Child soldiers were leading the fighters of the Liberation Tigers of Tamil Eelam near the camp in Navatkuli, 12 miles north of Jaffna, a defense ministry spokesman said. Soldiers discovered after the gunbattle that most of the dead guerrillas were children.

''When our troops fired at the camp, they fired back and in the fighting 18 of them were killed,'' he said. ''Our soldiers were surprised to see that child soldiers dominated the group.''

Children, especially girls, are among the most efficient fighters in Sri Lanka's 17-year-old war between government forces and the Tamil rebels. They can carry bombs and infiltrate enemy lines, and are often not fired at by adult soldiers.

Children as young as 10 are groomed to be efficient killers, made possible by modern lightweight weapons.

Child rights groups say both the government and the rebels use children as fighters.

The government denies this. The Tamil rebel group has admitted only once to using child fighters. During a 1998 visit by Olara Otunnu, U.N. representative for Children in Armed Conflict, they said they would stop recruiting fighters under 16.

There is no credible estimate of how many child fighters are with the Tamil rebels. But the Sri Lankan military says it often finds one or two bodies of children among 10 to 15 rebels killed in battle.

The Liberation Tigers on Thursday announced a monthlong unilateral truce that begins at midnight Sunday, as a goodwill measure to boost the peace process.
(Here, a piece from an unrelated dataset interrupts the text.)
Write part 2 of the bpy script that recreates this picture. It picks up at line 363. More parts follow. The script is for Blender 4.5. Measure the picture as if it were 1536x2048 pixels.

But the government rejected the cease-fire and launched a military offensive against the rebels that left 167 combatants dead and 123 wounded, according to the defense ministry.

As the battle raged in the north, a mainstream Tamil political party said in the capital, Colombo, that it was essential to get a Norwegian-mediated peace process back on track.

''We think that with the aid of the Norwegians, every effort must be made to overcome this impasse,'' said R. Sambandan, leader of the Tamil United Liberation Front.

The government said Saturday that the war against Tamil Tiger rebels would continue until negotiations produced results.

Sambandan's party represents moderates among the country's 3.2 million minority Tamil population who fear that the current deadlock may scuttle any chance of a negotiated settlement to the war.

The rebels have been fighting since 1983 for an independent Tamil homeland in the north and east in war that has killed more than 63,000 people.

Both the government and the militants have agreed to hold talks but the rebels want a cease-fire first. The government says it cannot trust the Tamil Tiger rebels because they didn't honor a 1995 cease-fire.